THE INPUT:
⁂

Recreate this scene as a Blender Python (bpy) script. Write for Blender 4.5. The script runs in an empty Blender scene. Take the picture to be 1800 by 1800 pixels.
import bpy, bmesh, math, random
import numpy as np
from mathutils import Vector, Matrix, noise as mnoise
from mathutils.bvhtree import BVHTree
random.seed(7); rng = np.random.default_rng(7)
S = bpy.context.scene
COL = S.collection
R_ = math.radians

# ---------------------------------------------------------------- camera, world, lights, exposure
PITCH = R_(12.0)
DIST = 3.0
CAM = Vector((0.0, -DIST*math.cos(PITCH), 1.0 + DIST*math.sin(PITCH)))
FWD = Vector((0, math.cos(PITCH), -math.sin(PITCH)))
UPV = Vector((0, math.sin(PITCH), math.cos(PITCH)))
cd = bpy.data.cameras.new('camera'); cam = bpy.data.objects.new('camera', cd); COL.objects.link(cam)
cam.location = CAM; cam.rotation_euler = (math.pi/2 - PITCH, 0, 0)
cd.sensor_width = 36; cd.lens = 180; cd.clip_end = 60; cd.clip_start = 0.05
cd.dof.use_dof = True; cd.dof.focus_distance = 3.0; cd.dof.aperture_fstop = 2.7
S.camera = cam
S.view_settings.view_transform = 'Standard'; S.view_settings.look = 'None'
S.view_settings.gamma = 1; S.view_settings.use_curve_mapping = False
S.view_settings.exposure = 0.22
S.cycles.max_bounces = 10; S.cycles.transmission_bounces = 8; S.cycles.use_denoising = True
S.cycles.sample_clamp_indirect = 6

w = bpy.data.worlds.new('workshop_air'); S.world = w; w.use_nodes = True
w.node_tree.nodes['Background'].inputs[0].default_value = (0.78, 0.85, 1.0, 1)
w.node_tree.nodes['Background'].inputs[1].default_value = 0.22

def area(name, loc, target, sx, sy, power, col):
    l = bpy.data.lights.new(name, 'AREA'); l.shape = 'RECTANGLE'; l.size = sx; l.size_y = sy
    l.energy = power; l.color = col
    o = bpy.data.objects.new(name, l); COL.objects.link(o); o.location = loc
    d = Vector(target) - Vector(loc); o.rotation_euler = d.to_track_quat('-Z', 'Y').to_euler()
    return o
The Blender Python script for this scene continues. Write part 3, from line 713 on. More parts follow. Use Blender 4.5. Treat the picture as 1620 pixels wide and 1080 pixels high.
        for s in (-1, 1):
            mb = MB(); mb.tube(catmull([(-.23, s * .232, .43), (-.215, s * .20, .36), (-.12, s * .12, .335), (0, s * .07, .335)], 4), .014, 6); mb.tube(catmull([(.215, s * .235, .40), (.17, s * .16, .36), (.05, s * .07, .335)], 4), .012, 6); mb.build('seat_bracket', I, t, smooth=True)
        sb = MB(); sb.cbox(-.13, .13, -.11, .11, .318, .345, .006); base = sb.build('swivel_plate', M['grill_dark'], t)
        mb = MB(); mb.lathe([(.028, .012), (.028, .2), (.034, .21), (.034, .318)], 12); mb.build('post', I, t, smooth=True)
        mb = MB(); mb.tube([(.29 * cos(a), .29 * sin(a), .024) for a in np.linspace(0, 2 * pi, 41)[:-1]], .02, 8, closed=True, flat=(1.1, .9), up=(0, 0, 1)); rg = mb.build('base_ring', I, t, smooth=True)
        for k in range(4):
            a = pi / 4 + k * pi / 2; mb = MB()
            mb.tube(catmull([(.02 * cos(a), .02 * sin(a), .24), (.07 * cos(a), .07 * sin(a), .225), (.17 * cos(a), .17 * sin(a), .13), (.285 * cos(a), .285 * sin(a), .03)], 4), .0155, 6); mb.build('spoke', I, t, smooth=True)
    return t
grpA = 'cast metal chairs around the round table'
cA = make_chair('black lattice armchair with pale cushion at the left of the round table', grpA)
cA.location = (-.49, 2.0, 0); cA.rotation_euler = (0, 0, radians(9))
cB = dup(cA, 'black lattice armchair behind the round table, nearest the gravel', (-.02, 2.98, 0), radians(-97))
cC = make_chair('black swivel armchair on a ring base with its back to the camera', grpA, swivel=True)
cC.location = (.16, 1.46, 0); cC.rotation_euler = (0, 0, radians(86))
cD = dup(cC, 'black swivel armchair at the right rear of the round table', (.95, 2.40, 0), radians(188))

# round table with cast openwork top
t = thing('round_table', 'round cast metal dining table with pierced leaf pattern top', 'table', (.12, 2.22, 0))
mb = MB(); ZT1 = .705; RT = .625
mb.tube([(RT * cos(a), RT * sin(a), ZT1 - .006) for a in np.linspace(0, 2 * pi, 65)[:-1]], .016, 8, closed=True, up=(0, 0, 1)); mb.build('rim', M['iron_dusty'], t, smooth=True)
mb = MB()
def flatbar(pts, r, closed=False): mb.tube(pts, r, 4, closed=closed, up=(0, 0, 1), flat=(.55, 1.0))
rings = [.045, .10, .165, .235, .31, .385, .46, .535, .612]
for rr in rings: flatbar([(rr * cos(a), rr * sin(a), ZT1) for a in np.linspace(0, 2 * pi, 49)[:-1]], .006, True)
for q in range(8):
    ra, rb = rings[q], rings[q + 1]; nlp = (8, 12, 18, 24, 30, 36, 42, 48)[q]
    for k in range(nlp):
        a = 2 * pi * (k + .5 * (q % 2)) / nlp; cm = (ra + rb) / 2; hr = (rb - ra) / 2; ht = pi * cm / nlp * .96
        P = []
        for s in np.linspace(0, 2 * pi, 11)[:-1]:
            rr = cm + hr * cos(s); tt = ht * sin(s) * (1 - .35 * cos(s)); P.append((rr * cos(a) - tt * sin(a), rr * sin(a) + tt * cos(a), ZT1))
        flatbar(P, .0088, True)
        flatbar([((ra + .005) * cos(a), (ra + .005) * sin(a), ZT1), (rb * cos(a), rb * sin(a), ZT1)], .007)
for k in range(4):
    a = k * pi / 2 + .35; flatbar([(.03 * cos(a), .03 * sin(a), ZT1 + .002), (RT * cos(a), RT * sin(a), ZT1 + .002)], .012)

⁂

Write out all the data again, exactly as it appears.

Recreate this scene as a Blender Python (bpy) script. Write for Blender 4.5. The script runs in an empty Blender scene. Take the picture to be 1800 by 1800 pixels.
import bpy, bmesh, math, random
import numpy as np
from mathutils import Vector, Matrix, noise as mnoise
from mathutils.bvhtree import BVHTree
random.seed(7); rng = np.random.default_rng(7)
S = bpy.context.scene
COL = S.collection
R_ = math.radians

# ---------------------------------------------------------------- camera, world, lights, exposure
PITCH = R_(12.0)
DIST = 3.0
CAM = Vector((0.0, -DIST*math.cos(PITCH), 1.0 + DIST*math.sin(PITCH)))
FWD = Vector((0, math.cos(PITCH), -math.sin(PITCH)))
UPV = Vector((0, math.sin(PITCH), math.cos(PITCH)))
cd = bpy.data.cameras.new('camera'); cam = bpy.data.objects.new('camera', cd); COL.objects.link(cam)
cam.location = CAM; cam.rotation_euler = (math.pi/2 - PITCH, 0, 0)
cd.sensor_width = 36; cd.lens = 180; cd.clip_end = 60; cd.clip_start = 0.05
cd.dof.use_dof = True; cd.dof.focus_distance = 3.0; cd.dof.aperture_fstop = 2.7
S.camera = cam
S.view_settings.view_transform = 'Standard'; S.view_settings.look = 'None'
S.view_settings.gamma = 1; S.view_settings.use_curve_mapping = False
S.view_settings.exposure = 0.22
S.cycles.max_bounces = 10; S.cycles.transmission_bounces = 8; S.cycles.use_denoising = True
S.cycles.sample_clamp_indirect = 6

w = bpy.data.worlds.new('workshop_air'); S.world = w; w.use_nodes = True
w.node_tree.nodes['Background'].inputs[0].default_value = (0.78, 0.85, 1.0, 1)
w.node_tree.nodes['Background'].inputs[1].default_value = 0.22

def area(name, loc, target, sx, sy, power, col):
    l = bpy.data.lights.new(name, 'AREA'); l.shape = 'RECTANGLE'; l.size = sx; l.size_y = sy
    l.energy = power; l.color = col
    o = bpy.data.objects.new(name, l); COL.objects.link(o); o.location = loc
    d = Vector(target) - Vector(loc); o.rotation_euler = d.to_track_quat('-Z', 'Y').to_euler()
    return o
The Blender Python script for this scene continues. Write part 3, from line 713 on. More parts follow. Use Blender 4.5. Treat the picture as 1620 pixels wide and 1080 pixels high.
        for s in (-1, 1):
            mb = MB(); mb.tube(catmull([(-.23, s * .232, .43), (-.215, s * .20, .36), (-.12, s * .12, .335), (0, s * .07, .335)], 4), .014, 6); mb.tube(catmull([(.215, s * .235, .40), (.17, s * .16, .36), (.05, s * .07, .335)], 4), .012, 6); mb.build('seat_bracket', I, t, smooth=True)
        sb = MB(); sb.cbox(-.13, .13, -.11, .11, .318, .345, .006); base = sb.build('swivel_plate', M['grill_dark'], t)
        mb = MB(); mb.lathe([(.028, .012), (.028, .2), (.034, .21), (.034, .318)], 12); mb.build('post', I, t, smooth=True)
        mb = MB(); mb.tube([(.29 * cos(a), .29 * sin(a), .024) for a in np.linspace(0, 2 * pi, 41)[:-1]], .02, 8, closed=True, flat=(1.1, .9), up=(0, 0, 1)); rg = mb.build('base_ring', I, t, smooth=True)
        for k in range(4):
            a = pi / 4 + k * pi / 2; mb = MB()
            mb.tube(catmull([(.02 * cos(a), .02 * sin(a), .24), (.07 * cos(a), .07 * sin(a), .225), (.17 * cos(a), .17 * sin(a), .13), (.285 * cos(a), .285 * sin(a), .03)], 4), .0155, 6); mb.build('spoke', I, t, smooth=True)
    return t
grpA = 'cast metal chairs around the round table'
cA = make_chair('black lattice armchair with pale cushion at the left of the round table', grpA)
cA.location = (-.49, 2.0, 0); cA.rotation_euler = (0, 0, radians(9))
cB = dup(cA, 'black lattice armchair behind the round table, nearest the gravel', (-.02, 2.98, 0), radians(-97))
cC = make_chair('black swivel armchair on a ring base with its back to the camera', grpA, swivel=True)
cC.location = (.16, 1.46, 0); cC.rotation_euler = (0, 0, radians(86))
cD = dup(cC, 'black swivel armchair at the right rear of the round table', (.95, 2.40, 0), radians(188))

# round table with cast openwork top
t = thing('round_table', 'round cast metal dining table with pierced leaf pattern top', 'table', (.12, 2.22, 0))
mb = MB(); ZT1 = .705; RT = .625
mb.tube([(RT * cos(a), RT * sin(a), ZT1 - .006) for a in np.linspace(0, 2 * pi, 65)[:-1]], .016, 8, closed=True, up=(0, 0, 1)); mb.build('rim', M['iron_dusty'], t, smooth=True)
mb = MB()
def flatbar(pts, r, closed=False): mb.tube(pts, r, 4, closed=closed, up=(0, 0, 1), flat=(.55, 1.0))
rings = [.045, .10, .165, .235, .31, .385, .46, .535, .612]
for rr in rings: flatbar([(rr * cos(a), rr * sin(a), ZT1) for a in np.linspace(0, 2 * pi, 49)[:-1]], .006, True)
for q in range(8):
    ra, rb = rings[q], rings[q + 1]; nlp = (8, 12, 18, 24, 30, 36, 42, 48)[q]
    for k in range(nlp):
        a = 2 * pi * (k + .5 * (q % 2)) / nlp; cm = (ra + rb) / 2; hr = (rb - ra) / 2; ht = pi * cm / nlp * .96
        P = []
        for s in np.linspace(0, 2 * pi, 11)[:-1]:
            rr = cm + hr * cos(s); tt = ht * sin(s) * (1 - .35 * cos(s)); P.append((rr * cos(a) - tt * sin(a), rr * sin(a) + tt * cos(a), ZT1))
        flatbar(P, .0088, True)
        flatbar([((ra + .005) * cos(a), (ra + .005) * sin(a), ZT1), (rb * cos(a), rb * sin(a), ZT1)], .007)
for k in range(4):
    a = k * pi / 2 + .35; flatbar([(.03 * cos(a), .03 * sin(a), ZT1 + .002), (RT * cos(a), RT * sin(a), ZT1 + .002)], .012)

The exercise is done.